>> START

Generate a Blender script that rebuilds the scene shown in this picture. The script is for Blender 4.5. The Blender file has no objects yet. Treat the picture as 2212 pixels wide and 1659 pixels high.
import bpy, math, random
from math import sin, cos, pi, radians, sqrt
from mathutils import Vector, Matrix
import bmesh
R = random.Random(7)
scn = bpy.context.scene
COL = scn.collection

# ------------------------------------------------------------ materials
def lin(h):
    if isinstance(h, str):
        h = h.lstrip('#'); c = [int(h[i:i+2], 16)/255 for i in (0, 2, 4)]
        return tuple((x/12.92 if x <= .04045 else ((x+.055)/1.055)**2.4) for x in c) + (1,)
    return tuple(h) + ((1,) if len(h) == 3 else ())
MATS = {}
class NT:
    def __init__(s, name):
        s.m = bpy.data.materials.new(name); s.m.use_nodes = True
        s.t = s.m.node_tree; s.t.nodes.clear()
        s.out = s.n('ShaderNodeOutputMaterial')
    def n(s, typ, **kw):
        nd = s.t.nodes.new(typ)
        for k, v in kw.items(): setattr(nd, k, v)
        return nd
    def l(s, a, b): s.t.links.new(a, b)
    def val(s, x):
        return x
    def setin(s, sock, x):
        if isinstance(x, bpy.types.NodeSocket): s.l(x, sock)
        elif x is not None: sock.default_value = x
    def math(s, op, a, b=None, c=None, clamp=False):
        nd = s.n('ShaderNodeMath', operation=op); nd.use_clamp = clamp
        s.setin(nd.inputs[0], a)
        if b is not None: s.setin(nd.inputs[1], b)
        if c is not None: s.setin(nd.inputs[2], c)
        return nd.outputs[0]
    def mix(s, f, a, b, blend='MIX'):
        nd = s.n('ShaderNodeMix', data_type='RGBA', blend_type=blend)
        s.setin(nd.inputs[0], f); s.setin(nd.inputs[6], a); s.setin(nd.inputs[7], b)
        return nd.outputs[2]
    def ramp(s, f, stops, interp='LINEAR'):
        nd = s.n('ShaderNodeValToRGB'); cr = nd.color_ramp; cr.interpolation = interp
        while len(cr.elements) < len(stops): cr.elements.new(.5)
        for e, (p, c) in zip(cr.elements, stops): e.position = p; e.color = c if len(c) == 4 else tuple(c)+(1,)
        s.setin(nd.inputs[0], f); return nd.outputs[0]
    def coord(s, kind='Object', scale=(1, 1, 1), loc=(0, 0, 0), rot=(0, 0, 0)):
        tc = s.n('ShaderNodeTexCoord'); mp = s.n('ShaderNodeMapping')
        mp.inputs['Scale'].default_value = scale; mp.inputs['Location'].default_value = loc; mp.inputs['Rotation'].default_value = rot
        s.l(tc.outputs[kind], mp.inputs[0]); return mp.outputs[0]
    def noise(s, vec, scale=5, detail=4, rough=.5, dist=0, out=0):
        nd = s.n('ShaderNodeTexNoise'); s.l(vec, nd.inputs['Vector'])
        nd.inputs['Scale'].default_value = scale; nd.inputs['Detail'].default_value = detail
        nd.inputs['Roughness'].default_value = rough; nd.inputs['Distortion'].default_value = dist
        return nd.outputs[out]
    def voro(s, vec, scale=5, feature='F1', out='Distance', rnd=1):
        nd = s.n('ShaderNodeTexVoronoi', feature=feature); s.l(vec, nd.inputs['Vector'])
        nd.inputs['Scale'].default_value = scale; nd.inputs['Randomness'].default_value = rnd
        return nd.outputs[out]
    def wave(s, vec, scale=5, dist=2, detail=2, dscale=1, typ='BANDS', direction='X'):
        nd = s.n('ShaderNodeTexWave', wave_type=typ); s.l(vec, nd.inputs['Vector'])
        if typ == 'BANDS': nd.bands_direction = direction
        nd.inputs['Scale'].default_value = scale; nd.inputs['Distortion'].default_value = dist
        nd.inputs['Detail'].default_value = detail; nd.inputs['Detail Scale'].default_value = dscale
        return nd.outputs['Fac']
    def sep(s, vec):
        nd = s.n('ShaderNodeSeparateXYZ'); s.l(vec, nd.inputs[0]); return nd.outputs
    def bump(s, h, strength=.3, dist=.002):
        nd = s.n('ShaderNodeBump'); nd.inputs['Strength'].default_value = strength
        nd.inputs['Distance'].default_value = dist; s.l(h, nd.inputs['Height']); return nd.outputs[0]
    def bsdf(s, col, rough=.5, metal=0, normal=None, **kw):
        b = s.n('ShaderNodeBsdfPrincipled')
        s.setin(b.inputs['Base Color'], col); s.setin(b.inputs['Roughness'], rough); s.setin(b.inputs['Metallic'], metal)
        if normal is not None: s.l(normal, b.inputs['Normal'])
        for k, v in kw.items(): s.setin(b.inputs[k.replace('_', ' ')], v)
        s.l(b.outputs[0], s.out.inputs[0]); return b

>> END

Required task: Write the listing out again, exactly as shown above.

Completed exercise:
Generate a Blender script that rebuilds the scene shown in this picture. The script is for Blender 4.5. The Blender file has no objects yet. Treat the picture as 2212 pixels wide and 1659 pixels high.
import bpy, math, random
from math import sin, cos, pi, radians, sqrt
from mathutils import Vector, Matrix
import bmesh
R = random.Random(7)
scn = bpy.context.scene
COL = scn.collection

# ------------------------------------------------------------ materials
def lin(h):
    if isinstance(h, str):
        h = h.lstrip('#'); c = [int(h[i:i+2], 16)/255 for i in (0, 2, 4)]
        return tuple((x/12.92 if x <= .04045 else ((x+.055)/1.055)**2.4) for x in c) + (1,)
    return tuple(h) + ((1,) if len(h) == 3 else ())
MATS = {}
class NT:
    def __init__(s, name):
        s.m = bpy.data.materials.new(name); s.m.use_nodes = True
        s.t = s.m.node_tree; s.t.nodes.clear()
        s.out = s.n('ShaderNodeOutputMaterial')
    def n(s, typ, **kw):
        nd = s.t.nodes.new(typ)
        for k, v in kw.items(): setattr(nd, k, v)
        return nd
    def l(s, a, b): s.t.links.new(a, b)
    def val(s, x):
        return x
    def setin(s, sock, x):
        if isinstance(x, bpy.types.NodeSocket): s.l(x, sock)
        elif x is not None: sock.default_value = x
    def math(s, op, a, b=None, c=None, clamp=False):
        nd = s.n('ShaderNodeMath', operation=op); nd.use_clamp = clamp
        s.setin(nd.inputs[0], a)
        if b is not None: s.setin(nd.inputs[1], b)
        if c is not None: s.setin(nd.inputs[2], c)
        return nd.outputs[0]
    def mix(s, f, a, b, blend='MIX'):
        nd = s.n('ShaderNodeMix', data_type='RGBA', blend_type=blend)
        s.setin(nd.inputs[0], f); s.setin(nd.inputs[6], a); s.setin(nd.inputs[7], b)
        return nd.outputs[2]
    def ramp(s, f, stops, interp='LINEAR'):
        nd = s.n('ShaderNodeValToRGB'); cr = nd.color_ramp; cr.interpolation = interp
        while len(cr.elements) < len(stops): cr.elements.new(.5)
        for e, (p, c) in zip(cr.elements, stops): e.position = p; e.color = c if len(c) == 4 else tuple(c)+(1,)
        s.setin(nd.inputs[0], f); return nd.outputs[0]
    def coord(s, kind='Object', scale=(1, 1, 1), loc=(0, 0, 0), rot=(0, 0, 0)):
        tc = s.n('ShaderNodeTexCoord'); mp = s.n('ShaderNodeMapping')
        mp.inputs['Scale'].default_value = scale; mp.inputs['Location'].default_value = loc; mp.inputs['Rotation'].default_value = rot
        s.l(tc.outputs[kind], mp.inputs[0]); return mp.outputs[0]
    def noise(s, vec, scale=5, detail=4, rough=.5, dist=0, out=0):
        nd = s.n('ShaderNodeTexNoise'); s.l(vec, nd.inputs['Vector'])
        nd.inputs['Scale'].default_value = scale; nd.inputs['Detail'].default_value = detail
        nd.inputs['Roughness'].default_value = rough; nd.inputs['Distortion'].default_value = dist
        return nd.outputs[out]
    def voro(s, vec, scale=5, feature='F1', out='Distance', rnd=1):
        nd = s.n('ShaderNodeTexVoronoi', feature=feature); s.l(vec, nd.inputs['Vector'])
        nd.inputs['Scale'].default_value = scale; nd.inputs['Randomness'].default_value = rnd
        return nd.outputs[out]
    def wave(s, vec, scale=5, dist=2, detail=2, dscale=1, typ='BANDS', direction='X'):
        nd = s.n('ShaderNodeTexWave', wave_type=typ); s.l(vec, nd.inputs['Vector'])
        if typ == 'BANDS': nd.bands_direction = direction
        nd.inputs['Scale'].default_value = scale; nd.inputs['Distortion'].default_value = dist
        nd.inputs['Detail'].default_value = detail; nd.inputs['Detail Scale'].default_value = dscale
        return nd.outputs['Fac']
    def sep(s, vec):
        nd = s.n('ShaderNodeSeparateXYZ'); s.l(vec, nd.inputs[0]); return nd.outputs
    def bump(s, h, strength=.3, dist=.002):
        nd = s.n('ShaderNodeBump'); nd.inputs['Strength'].default_value = strength
        nd.inputs['Distance'].default_value = dist; s.l(h, nd.inputs['Height']); return nd.outputs[0]
    def bsdf(s, col, rough=.5, metal=0, normal=None, **kw):
        b = s.n('ShaderNodeBsdfPrincipled')
        s.setin(b.inputs['Base Color'], col); s.setin(b.inputs['Roughness'], rough); s.setin(b.inputs['Metallic'], metal)
        if normal is not None: s.l(normal, b.inputs['Normal'])
        for k, v in kw.items(): s.setin(b.inputs[k.replace('_', ' ')], v)
        s.l(b.outputs[0], s.out.inputs[0]); return b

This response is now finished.